The call by WWF Scotland comes as the group published data revealing that wind turbines in Scotland set a new March record for the total amount of power sent to the National Grid since records began.

Analysis of wind power data found for the month of March that turbines in Scotland provided 1,240,095 MWh of electricity to the National Grid - enough to supply, on average, the electrical needs of 136 per cent of Scottish households, or 3.3 million homes.

This represents an increase of 81 per cent compared to that of March 2016, when wind energy provided 684,632 MWh.

The 1,240,09 5MWh of electricity sent to the National Grid by wind farms in Scotland represents a new record for an entire month of March.

The previous highest recorded March output figure was in 2015, when 1,006,018 MW was sent to the grid.
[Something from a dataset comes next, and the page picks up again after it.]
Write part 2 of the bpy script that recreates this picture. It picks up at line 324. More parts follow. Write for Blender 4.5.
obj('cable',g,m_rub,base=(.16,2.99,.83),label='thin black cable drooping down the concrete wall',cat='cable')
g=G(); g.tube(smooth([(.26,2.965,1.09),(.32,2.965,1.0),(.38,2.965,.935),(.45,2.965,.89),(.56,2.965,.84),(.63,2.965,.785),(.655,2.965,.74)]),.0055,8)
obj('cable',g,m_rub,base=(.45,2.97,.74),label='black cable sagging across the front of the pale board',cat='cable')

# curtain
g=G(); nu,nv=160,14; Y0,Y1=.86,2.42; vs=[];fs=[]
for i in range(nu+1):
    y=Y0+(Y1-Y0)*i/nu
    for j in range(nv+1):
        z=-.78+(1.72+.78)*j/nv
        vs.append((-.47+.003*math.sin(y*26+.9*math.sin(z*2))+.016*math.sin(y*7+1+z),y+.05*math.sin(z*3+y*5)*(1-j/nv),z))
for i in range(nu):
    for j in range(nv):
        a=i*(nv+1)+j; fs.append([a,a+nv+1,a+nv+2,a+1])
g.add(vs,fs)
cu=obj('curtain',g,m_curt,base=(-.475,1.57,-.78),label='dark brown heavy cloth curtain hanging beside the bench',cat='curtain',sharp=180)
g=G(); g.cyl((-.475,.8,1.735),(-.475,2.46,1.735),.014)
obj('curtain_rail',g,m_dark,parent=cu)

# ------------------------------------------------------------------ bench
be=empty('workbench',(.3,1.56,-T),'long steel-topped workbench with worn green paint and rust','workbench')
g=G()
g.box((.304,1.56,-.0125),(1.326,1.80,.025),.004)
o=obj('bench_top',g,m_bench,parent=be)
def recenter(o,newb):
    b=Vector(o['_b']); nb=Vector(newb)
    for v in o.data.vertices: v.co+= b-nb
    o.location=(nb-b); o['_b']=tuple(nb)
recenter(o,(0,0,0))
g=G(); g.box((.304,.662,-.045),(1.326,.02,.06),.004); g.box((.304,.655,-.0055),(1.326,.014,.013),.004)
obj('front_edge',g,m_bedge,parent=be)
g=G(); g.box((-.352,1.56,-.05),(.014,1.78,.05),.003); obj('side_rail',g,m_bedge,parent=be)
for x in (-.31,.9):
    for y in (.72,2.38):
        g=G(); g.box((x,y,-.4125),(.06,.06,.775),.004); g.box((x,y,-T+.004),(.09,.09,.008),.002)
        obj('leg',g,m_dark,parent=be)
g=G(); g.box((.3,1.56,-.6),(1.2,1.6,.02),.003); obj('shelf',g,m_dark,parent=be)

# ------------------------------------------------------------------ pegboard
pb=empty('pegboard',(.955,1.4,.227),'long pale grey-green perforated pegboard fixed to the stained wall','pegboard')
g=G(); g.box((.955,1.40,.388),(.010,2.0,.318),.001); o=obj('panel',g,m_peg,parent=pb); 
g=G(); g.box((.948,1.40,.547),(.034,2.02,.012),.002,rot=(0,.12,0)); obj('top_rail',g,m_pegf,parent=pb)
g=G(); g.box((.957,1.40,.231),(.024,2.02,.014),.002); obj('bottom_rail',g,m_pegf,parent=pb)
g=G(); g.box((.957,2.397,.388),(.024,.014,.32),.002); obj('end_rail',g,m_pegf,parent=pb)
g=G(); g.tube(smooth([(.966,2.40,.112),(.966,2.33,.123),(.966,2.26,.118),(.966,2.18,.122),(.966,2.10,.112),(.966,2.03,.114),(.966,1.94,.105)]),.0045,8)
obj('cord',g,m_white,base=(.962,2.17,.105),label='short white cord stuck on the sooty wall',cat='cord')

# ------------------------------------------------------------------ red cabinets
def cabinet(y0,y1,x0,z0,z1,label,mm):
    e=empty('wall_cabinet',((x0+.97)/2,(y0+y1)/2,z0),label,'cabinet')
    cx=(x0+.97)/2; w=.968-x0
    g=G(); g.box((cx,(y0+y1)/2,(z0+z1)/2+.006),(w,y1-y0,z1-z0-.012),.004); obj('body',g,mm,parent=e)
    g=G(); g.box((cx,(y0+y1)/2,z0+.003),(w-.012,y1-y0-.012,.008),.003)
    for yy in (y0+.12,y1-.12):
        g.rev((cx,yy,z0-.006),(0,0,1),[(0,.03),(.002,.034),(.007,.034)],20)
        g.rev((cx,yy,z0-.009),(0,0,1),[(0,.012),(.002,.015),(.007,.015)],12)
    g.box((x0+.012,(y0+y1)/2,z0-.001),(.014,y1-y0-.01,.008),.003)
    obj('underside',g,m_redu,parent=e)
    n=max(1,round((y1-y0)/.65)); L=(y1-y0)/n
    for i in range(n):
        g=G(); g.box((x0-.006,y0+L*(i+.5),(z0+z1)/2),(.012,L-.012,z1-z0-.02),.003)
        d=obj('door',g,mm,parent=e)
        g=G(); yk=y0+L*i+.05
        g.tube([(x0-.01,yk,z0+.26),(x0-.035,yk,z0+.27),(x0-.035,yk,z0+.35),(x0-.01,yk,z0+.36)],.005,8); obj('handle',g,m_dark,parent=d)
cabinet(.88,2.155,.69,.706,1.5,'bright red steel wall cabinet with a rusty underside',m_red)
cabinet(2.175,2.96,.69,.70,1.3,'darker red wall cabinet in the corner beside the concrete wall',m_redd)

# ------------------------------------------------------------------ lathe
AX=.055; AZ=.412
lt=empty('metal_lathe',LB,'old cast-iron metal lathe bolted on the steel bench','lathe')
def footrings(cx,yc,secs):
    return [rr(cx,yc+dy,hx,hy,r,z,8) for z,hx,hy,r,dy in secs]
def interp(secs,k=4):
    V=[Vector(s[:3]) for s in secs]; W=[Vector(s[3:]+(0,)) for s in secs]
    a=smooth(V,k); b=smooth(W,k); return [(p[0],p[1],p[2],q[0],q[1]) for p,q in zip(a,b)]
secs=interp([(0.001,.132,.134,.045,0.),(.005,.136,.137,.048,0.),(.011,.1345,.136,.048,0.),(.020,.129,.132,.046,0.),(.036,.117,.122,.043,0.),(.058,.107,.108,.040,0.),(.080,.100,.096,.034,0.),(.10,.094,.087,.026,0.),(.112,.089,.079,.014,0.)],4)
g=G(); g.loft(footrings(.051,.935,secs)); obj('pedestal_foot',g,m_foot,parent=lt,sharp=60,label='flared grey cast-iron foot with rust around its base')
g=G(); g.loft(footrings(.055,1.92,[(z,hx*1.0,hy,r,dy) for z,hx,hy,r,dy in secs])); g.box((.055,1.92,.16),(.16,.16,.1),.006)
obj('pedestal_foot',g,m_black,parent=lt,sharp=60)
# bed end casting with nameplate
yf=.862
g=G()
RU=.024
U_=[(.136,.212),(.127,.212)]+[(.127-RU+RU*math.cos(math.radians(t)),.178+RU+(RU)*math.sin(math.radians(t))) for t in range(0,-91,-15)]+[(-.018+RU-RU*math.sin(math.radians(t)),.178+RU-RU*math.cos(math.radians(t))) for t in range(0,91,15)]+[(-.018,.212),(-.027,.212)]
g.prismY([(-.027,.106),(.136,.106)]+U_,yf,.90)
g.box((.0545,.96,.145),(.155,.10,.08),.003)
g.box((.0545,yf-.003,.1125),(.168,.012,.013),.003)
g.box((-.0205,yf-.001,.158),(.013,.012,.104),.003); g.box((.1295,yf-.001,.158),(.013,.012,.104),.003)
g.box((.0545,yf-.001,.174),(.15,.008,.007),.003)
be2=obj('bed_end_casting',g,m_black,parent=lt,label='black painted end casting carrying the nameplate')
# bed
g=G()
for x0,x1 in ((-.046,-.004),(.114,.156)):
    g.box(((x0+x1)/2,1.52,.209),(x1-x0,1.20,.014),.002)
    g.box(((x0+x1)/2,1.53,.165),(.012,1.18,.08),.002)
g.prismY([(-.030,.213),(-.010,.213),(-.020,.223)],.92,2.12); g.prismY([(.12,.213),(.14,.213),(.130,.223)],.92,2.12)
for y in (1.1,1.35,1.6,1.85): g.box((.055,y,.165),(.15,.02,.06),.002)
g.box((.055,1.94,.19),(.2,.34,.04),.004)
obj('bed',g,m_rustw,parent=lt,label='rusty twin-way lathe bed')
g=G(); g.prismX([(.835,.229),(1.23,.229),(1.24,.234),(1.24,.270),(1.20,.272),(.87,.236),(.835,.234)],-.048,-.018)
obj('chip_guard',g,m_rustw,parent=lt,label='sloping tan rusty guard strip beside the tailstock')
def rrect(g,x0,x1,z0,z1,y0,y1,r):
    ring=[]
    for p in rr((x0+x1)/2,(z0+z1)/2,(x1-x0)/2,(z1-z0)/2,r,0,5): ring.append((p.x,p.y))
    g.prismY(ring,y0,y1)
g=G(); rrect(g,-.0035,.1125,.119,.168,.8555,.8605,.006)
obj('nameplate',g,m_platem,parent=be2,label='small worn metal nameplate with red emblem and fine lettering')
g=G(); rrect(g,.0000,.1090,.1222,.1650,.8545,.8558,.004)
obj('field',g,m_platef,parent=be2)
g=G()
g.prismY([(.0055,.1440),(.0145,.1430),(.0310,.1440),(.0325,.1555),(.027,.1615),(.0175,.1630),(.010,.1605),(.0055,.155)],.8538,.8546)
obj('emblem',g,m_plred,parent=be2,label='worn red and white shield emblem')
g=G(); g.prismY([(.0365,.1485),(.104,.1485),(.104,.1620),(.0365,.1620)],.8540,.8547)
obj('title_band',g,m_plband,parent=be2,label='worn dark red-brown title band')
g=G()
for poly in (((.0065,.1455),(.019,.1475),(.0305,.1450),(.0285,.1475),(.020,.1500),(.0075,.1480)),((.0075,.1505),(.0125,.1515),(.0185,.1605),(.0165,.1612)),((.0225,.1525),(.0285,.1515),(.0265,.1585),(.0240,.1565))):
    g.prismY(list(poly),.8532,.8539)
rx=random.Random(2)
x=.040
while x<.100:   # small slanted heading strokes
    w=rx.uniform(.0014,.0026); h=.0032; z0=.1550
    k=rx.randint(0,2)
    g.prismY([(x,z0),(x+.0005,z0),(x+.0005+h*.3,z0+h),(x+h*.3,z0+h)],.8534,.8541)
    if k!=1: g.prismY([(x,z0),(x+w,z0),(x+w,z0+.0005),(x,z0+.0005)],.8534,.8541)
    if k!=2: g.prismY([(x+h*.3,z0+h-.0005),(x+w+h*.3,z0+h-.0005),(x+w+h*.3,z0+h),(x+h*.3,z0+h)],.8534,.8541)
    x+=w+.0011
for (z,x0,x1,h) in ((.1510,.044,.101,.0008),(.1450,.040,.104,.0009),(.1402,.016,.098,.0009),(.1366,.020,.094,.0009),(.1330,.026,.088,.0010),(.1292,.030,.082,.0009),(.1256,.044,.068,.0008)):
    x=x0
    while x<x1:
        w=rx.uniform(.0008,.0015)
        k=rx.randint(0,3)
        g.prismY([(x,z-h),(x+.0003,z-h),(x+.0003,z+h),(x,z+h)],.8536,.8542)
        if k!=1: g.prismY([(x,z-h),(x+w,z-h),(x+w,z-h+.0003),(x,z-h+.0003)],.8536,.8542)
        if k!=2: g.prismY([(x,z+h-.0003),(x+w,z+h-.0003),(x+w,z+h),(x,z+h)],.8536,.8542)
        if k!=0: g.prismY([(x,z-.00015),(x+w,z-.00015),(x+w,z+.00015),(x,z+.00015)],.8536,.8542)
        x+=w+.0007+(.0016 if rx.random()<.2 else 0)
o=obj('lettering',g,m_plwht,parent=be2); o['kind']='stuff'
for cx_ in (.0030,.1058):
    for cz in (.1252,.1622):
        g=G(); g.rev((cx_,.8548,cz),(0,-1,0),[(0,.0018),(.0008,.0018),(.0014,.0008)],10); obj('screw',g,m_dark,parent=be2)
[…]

Scotland’s total electricity consumption, including homes, business and industry, for March was 2,146,872MWh.

Wind power therefore generated the equivalent of 58 per cent of Scotland’s entire electricity needs for the month.

WWF Scotland director Lang Banks said: “Given this March wasn’t as windy as it has been in some previous years, this year’s record output shows the importance of continuing increase capacity by building new wind farms.

“As well as helping to power our homes and businesses, wind power supports thousands of jobs and continues to play an important role in Scotland’s efforts to address global climate change by avoiding millions of tonnes of carbon emissions every year.

“However, the UK Government’s decision to end support for onshore wind is going to make meeting our international climate obligations much harder in the future.

“The reality is that if we’re serious about cutting carbon pollution in the most cost-effective way, then we need every one of the political parties in Scotland to back the continued deployment of onshore wind power.

“It’s only with political backing for onshore wind from all of the parties that Scotland will be able to maximise the benefits to its economy, as we transition to a renewable future.”